Le prochain colloquium du Loria aura lieu le mardi 10 décembre 2024 à 13 h 30 dans l’amphithéâtre.
Nous aurons le plaisir d’accueillir Jean Cardinal, professeur à l’Université Libre de Bruxelles, avec une présentation (en anglais) intitulée “Combinatorics, Geometry, and Algorithms“.
Abstract:
Numerous interactions exist between the fields of combinatorics, discrete geometry — in the tradition initiated, among others, by Paul Erdős — and theoretical computer science. It is often fruitful to consider combinatorial abstractions to tackle computational geometry problems, and conversely, geometry crops up sometimes unexpectedly in a purely discrete computational context.
We will illustrate these interactions through an example related to our research.
In computational geometry, it can be useful to encode sets of points in the plane by storing the orientation (clockwise or counterclockwise) of every triple of points. By considering the properties that these orientations must satisfy as axioms, one can relate these encodings to tools from matroid theory.
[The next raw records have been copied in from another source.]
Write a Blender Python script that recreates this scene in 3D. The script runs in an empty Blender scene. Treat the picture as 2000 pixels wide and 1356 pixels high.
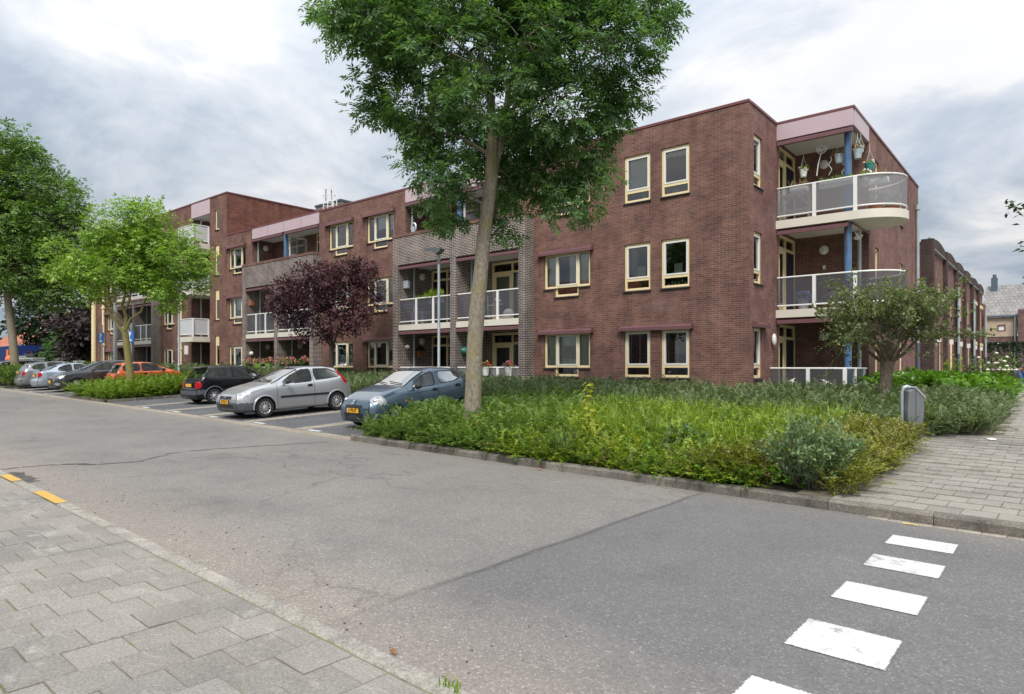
import bpy, bmesh, math, random
import numpy as np
from mathutils import Vector, Matrix, Euler

SC = bpy.context.scene
COL = SC.collection
R = math.radians
random.seed(7)
rng = np.random.default_rng(11)

# ------------------------------------------------------------------ camera
EYE = 1.62
YAW = R(39.76)
cd = bpy.data.cameras.new('camera')
cam = bpy.data.objects.new('camera', cd)
COL.objects.link(cam)
cam.location = (0, 0, EYE)
cam.rotation_euler = (R(90), 0, YAW)
cd.sensor_width = 36
cd.lens = 36 * 1291 / 2000
cd.shift_y = 0.0195
cd.clip_start = 0.05
cd.clip_end = 2000
SC.camera = cam

# ------------------------------------------------------------------ world: Nishita sky behind a procedural cloud layer
SUN_EL, SUN_AZ = R(52), R(150)      # azimuth clockwise from +Y: behind the camera, to the right
world = bpy.data.worlds.new('World')
SC.world = world
world.use_nodes = True
wt = world.node_tree
wt.nodes.clear()
def wn(t, **k):
    n = wt.nodes.new(t)
    for a, b in k.items(): setattr(n, a, b)
    return n
def wl(a, b): wt.links.new(a, b)
out = wn('ShaderNodeOutputWorld')
bg = wn('ShaderNodeBackground')
bgc = wn('ShaderNodeBackground')
mixs = wn('ShaderNodeMixShader')
sky = wn('ShaderNodeTexSky', sky_type='NISHITA')
sky.sun_disc = False
sky.sun_elevation = SUN_EL
sky.sun_rotation = SUN_AZ
sky.air_density = 1.0; sky.dust_density = 1.5; sky.ozone_density = 1.5
wl(sky.outputs[0], bg.inputs[0]); bg.inputs[1].default_value = 0.06
tc = wn('ShaderNodeTexCoord')
sep = wn('ShaderNodeSeparateXYZ'); wl(tc.outputs['Generated'], sep.inputs[0])
# project the view direction on a cloud deck: (x, y) / (z + k)
zc = wn('ShaderNodeMath', operation='MAXIMUM'); wl(sep.outputs[2], zc.inputs[0]); zc.inputs[1].default_value = 0.0
zk = wn('ShaderNodeMath', operation='ADD'); wl(zc.outputs[0], zk.inputs[0]); zk.inputs[1].default_value = 0.22
dx = wn('ShaderNodeMath', operation='DIVIDE'); wl(sep.outputs[0], dx.inputs[0]); wl(zk.outputs[0], dx.inputs[1])
dy = wn('ShaderNodeMath', operation='DIVIDE'); wl(sep.outputs[1], dy.inputs[0]); wl(zk.outputs[0], dy.inputs[1])
cv = wn('ShaderNodeCombineXYZ'); wl(dx.outputs[0], cv.inputs[0]); wl(dy.outputs[0], cv.inputs[1]); cv.inputs[2].default_value = 8.1
n1 = wn('ShaderNodeTexNoise'); n1.inputs['Scale'].default_value = 1.55; n1.inputs['Detail'].default_value = 9; n1.inputs['Roughness'].default_value = 0.58; n1.inputs['Distortion'].default_value = 0.30
wl(cv.outputs[0], n1.inputs['Vector'])
cv2 = wn('ShaderNodeVectorMath', operation='ADD'); wl(cv.outputs[0], cv2.inputs[0]); cv2.inputs[1].default_value = (4.2, 1.3, 2.0)
n2 = wn('ShaderNodeTexNoise'); n2.inputs['Scale'].default_value = 0.8; n2.inputs['Detail'].default_value = 5; n2.inputs['Roughness'].default_value = 0.45
wl(cv2.outputs[0], n2.inputs['Vector'])
ramp = wn('ShaderNodeValToRGB')          # cloud tone: grey-blue bellies to white tops
e = ramp.color_ramp.elements
e[0].position = 0.35; e[0].color = (0.50, 0.585, 0.70, 1)
e[1].position = 0.585; e[1].color = (1.06, 1.06, 1.06, 1)
x = e.new(0.43); x.color = (0.68, 0.75, 0.84, 1)
x = e.new(0.51); x.color = (0.84, 0.88, 0.94, 1)
wl(n1.outputs['Fac'], ramp.inputs[0])
wl(ramp.outputs[0], bgc.inputs[0]); 
grd = wn('ShaderNodeMath', operation='MULTIPLY_ADD'); wl(zc.outputs[0], grd.inputs[0]); grd.inputs[1].default_value = 0.54; grd.inputs[2].default_value = 0.30   # overcast sky: brighter overhead
wl(grd.outputs[0], bgc.inputs[1])
cr = wn('ShaderNodeMapRange'); cr.inputs['From Min'].default_value = 0.34; cr.inputs['From Max'].default_value = 0.46
cr.inputs['To Min'].default_value = 0.72; cr.inputs['To Max'].default_value = 1.0
wl(n2.outputs['Fac'], cr.inputs['Value'])
wl(cr.outputs[0], mixs.inputs[0]); wl(bg.outputs[0], mixs.inputs[1]); wl(bgc.outputs[0], mixs.inputs[2])
wl(mixs.outputs[0], out.inputs[0])

sd = bpy.data.lights.new('sun', 'SUN')
sun = bpy.data.objects.new('sun', sd); COL.objects.link(sun)
sd.energy = 1.5; sd.angle = R(18); sd.color = (1.0, 0.95, 0.88)
dvec = Vector((math.sin(SUN_AZ) * math.cos(SUN_EL), math.cos(SUN_AZ) * math.cos(SUN_EL), math.sin(SUN_EL)))
sun.rotation_euler = dvec.to_track_quat('Z', 'Y').to_euler()
sun.location = (0, 0, 40)

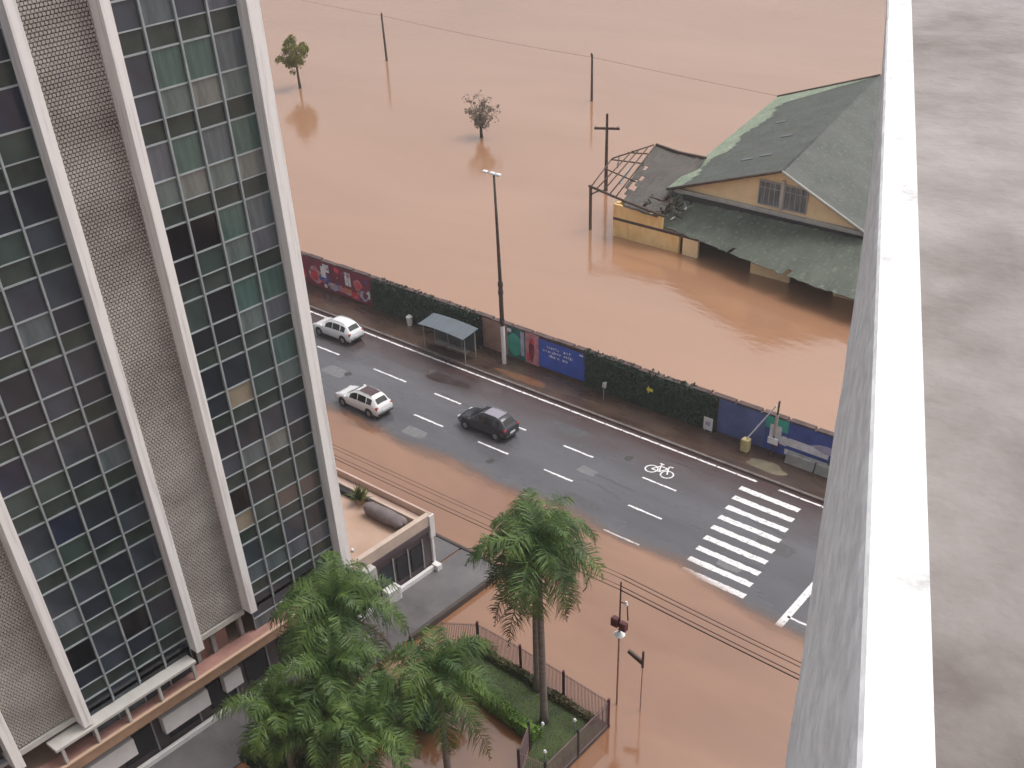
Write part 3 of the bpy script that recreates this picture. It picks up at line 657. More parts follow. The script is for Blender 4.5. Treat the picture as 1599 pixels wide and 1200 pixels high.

These ideas have helped to identify a specific complexity class that revealed useful for better understanding the difficulty of a number of problems in computational geometry.
We will strive to minimize technical content and make the presentation accessible to everyone.
Biography:
Jean Cardinal is a professor of computer science at the Université libre de Bruxelles (ULB), in Brussels, Belgium, and co-director of the Algorithms Research Group. His research is in the field of theoretical computer science and discrete mathematics, in particular computational geometry, the branch of computer science devoted to the design and analysis of algorithms for problems involving geometric data. Heobtained his PhD from ULB in 2001, with a fellowship from the FNRS, and has held visiting professorships at various institutions since then, the most recent ones being at ETH Zurich and Université Sorbonne Paris Nord.